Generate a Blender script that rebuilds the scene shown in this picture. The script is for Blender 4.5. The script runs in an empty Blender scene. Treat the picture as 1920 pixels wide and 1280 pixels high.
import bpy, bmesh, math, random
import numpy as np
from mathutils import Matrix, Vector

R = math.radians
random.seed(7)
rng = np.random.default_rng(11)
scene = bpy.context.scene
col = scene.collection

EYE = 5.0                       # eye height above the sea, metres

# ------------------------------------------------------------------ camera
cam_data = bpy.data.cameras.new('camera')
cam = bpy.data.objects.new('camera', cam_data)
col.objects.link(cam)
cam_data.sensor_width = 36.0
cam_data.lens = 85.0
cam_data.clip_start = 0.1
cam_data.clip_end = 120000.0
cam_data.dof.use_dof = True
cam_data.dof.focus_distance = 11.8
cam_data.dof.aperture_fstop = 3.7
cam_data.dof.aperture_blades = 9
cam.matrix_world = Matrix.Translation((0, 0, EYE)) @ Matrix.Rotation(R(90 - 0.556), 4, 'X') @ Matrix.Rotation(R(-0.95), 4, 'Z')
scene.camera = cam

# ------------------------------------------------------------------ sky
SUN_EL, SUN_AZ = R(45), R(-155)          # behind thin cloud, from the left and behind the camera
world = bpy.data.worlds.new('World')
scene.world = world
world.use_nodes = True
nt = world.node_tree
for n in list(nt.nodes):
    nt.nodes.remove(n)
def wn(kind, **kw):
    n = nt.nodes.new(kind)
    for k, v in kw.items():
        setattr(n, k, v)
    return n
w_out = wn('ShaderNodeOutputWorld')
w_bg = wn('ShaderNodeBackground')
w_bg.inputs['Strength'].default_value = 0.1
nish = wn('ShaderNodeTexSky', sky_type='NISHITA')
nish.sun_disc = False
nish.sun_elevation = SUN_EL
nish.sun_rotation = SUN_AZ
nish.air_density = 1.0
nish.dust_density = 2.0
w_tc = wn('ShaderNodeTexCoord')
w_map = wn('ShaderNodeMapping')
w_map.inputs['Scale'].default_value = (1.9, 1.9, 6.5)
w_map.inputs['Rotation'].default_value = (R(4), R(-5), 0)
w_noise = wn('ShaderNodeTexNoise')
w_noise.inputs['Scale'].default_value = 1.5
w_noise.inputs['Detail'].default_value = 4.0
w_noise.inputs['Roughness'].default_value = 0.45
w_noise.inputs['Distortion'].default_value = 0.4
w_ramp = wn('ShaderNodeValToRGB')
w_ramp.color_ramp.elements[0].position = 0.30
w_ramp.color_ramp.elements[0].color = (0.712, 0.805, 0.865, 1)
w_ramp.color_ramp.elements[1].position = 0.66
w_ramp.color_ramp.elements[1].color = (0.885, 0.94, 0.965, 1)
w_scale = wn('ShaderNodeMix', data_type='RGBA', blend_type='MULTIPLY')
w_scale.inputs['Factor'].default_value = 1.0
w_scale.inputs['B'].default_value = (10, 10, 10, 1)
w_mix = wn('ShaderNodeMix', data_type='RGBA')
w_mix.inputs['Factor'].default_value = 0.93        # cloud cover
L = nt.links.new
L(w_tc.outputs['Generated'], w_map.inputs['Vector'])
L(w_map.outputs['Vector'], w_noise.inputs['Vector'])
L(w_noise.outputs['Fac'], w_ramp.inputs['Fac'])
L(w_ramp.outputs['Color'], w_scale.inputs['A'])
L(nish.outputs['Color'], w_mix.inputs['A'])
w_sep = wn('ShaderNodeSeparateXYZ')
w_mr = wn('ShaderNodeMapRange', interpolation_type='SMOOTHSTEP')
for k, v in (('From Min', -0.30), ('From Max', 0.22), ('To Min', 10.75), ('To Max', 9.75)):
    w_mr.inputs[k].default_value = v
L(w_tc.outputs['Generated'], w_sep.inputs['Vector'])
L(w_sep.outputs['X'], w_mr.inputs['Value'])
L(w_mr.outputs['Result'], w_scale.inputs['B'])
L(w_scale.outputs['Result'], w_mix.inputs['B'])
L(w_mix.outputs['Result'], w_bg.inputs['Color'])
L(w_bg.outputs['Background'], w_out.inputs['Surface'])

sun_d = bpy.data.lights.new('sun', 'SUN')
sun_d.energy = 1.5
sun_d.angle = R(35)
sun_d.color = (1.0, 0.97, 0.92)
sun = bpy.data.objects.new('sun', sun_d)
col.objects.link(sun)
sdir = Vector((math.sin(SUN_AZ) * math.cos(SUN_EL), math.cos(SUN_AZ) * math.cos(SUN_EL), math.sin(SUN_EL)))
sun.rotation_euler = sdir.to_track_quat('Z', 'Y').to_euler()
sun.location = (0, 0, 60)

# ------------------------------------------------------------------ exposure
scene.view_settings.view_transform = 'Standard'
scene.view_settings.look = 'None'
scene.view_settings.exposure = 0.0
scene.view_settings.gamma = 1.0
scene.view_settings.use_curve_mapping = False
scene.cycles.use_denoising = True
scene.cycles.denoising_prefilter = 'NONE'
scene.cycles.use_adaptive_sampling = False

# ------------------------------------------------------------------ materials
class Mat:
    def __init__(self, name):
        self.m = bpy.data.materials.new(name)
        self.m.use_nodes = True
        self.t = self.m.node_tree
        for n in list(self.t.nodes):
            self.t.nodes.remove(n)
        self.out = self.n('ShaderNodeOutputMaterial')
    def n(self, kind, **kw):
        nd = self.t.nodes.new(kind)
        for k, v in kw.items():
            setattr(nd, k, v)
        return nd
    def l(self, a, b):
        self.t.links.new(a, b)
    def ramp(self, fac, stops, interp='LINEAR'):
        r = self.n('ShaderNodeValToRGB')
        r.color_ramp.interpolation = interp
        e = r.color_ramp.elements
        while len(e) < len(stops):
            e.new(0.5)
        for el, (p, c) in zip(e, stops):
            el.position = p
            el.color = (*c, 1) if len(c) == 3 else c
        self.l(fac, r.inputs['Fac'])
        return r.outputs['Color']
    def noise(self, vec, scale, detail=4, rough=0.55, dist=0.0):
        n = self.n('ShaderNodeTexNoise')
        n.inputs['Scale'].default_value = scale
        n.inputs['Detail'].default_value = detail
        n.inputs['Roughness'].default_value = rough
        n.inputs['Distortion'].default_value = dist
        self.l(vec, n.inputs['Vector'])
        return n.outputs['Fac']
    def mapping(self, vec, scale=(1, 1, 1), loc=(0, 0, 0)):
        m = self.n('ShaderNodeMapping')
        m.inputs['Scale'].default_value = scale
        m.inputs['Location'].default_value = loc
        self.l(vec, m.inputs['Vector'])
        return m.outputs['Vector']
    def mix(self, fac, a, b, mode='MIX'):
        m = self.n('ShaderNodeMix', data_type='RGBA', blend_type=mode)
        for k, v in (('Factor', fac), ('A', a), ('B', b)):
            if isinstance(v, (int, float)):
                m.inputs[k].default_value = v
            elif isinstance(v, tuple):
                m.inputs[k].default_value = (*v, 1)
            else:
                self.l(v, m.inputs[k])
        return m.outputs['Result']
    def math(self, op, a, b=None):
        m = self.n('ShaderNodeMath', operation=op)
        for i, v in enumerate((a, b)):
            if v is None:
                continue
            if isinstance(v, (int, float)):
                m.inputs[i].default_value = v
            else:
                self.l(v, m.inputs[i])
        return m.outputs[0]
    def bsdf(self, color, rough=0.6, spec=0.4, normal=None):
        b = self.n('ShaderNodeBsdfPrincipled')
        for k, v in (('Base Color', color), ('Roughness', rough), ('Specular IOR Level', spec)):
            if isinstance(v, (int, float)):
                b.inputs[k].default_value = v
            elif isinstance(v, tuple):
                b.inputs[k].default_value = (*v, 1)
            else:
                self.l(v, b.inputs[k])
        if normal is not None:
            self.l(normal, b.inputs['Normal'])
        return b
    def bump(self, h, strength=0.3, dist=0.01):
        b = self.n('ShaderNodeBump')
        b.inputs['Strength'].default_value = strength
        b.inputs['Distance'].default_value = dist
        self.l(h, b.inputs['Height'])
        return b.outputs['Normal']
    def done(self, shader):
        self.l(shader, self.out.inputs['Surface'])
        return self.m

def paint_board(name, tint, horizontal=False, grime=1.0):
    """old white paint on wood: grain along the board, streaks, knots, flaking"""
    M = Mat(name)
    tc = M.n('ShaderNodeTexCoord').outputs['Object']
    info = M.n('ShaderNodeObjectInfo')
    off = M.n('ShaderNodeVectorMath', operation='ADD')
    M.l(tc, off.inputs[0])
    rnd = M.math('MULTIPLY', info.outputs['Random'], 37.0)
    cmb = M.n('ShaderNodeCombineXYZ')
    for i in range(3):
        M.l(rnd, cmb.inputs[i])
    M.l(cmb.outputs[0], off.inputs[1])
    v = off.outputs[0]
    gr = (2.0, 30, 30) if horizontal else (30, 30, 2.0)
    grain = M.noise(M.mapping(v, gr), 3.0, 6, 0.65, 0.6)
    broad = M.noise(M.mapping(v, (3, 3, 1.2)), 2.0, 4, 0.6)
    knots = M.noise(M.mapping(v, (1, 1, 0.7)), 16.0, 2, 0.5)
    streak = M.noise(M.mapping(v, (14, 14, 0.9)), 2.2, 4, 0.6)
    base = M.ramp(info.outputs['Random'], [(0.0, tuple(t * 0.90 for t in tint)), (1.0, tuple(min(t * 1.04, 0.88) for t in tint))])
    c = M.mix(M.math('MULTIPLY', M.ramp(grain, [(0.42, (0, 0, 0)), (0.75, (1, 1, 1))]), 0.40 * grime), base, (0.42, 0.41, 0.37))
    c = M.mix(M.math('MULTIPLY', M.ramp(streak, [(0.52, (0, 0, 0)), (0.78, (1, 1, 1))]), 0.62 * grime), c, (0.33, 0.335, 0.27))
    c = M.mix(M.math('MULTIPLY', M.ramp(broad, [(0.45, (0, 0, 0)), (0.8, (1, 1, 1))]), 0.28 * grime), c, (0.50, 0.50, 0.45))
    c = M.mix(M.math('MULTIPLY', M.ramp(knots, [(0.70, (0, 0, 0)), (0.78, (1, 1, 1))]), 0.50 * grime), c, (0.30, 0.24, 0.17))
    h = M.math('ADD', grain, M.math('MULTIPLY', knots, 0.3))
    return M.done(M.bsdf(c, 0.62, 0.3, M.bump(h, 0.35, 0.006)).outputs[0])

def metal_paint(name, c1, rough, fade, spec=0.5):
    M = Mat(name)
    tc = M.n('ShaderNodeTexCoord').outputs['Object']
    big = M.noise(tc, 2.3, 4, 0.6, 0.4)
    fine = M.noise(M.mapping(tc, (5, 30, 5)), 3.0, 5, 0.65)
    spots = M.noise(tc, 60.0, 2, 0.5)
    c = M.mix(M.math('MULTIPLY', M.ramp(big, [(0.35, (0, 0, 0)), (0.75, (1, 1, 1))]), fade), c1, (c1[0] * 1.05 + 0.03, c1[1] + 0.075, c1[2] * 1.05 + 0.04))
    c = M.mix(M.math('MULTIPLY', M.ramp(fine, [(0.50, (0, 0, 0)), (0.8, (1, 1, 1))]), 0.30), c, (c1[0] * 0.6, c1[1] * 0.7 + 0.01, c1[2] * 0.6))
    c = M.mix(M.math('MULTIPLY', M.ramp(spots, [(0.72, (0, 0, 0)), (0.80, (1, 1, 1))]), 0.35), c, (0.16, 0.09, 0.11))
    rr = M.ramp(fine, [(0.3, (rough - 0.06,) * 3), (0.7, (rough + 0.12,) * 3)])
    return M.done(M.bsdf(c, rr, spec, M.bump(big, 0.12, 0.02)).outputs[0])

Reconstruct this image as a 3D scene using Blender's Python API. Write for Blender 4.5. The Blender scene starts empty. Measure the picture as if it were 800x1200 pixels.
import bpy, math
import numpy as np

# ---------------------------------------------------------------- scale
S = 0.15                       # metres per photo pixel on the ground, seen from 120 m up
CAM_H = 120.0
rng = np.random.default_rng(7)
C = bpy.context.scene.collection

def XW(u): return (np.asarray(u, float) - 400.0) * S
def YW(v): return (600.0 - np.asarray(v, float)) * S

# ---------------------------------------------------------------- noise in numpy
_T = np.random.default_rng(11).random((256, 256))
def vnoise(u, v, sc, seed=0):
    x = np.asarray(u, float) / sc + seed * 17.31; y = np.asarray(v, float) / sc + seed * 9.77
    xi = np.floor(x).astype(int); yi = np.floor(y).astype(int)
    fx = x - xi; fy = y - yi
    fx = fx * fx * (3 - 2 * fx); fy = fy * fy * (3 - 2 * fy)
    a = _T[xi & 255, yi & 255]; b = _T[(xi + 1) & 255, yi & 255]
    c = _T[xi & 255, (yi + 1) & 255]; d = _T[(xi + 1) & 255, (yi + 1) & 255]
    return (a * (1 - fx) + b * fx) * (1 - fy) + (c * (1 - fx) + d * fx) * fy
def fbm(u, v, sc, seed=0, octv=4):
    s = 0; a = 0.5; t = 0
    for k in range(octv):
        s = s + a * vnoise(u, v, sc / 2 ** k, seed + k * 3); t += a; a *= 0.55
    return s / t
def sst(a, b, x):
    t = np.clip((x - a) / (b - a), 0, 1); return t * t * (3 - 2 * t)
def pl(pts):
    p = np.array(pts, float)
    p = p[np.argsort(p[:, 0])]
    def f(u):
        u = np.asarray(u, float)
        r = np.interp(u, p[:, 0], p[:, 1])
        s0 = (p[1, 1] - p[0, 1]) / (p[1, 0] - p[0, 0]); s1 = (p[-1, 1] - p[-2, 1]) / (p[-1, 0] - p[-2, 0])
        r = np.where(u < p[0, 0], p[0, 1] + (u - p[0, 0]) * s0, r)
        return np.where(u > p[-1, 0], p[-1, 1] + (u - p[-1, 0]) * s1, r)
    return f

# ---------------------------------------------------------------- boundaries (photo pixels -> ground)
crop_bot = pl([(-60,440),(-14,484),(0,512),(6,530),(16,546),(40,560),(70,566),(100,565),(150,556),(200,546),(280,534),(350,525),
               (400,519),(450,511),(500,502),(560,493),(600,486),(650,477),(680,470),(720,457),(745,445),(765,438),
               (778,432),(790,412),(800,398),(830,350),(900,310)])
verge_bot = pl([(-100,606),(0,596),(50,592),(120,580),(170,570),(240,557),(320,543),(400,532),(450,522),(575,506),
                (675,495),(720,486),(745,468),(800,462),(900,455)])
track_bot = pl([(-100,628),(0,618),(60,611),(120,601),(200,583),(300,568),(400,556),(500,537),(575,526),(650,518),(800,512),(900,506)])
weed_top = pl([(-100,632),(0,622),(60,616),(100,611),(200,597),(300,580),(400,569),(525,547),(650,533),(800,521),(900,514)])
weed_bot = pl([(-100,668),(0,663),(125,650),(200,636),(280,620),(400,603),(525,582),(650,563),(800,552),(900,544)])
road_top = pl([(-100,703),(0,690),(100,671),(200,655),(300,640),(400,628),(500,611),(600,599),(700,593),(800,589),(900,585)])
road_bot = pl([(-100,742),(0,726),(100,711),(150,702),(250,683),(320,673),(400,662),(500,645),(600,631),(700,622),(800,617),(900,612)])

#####

* Given task *
Quote, word for word, every line from the top of the entries through the line that holds "the sea, metres".

* Reply to the task *
Generate a Blender script that rebuilds the scene shown in this picture. The script is for Blender 4.5. The script runs in an empty Blender scene. Treat the picture as 1920 pixels wide and 1280 pixels high.
import bpy, bmesh, math, random
import numpy as np
from mathutils import Matrix, Vector

R = math.radians
random.seed(7)
rng = np.random.default_rng(11)
scene = bpy.context.scene
col = scene.collection

EYE = 5.0                       # eye height above the sea, metres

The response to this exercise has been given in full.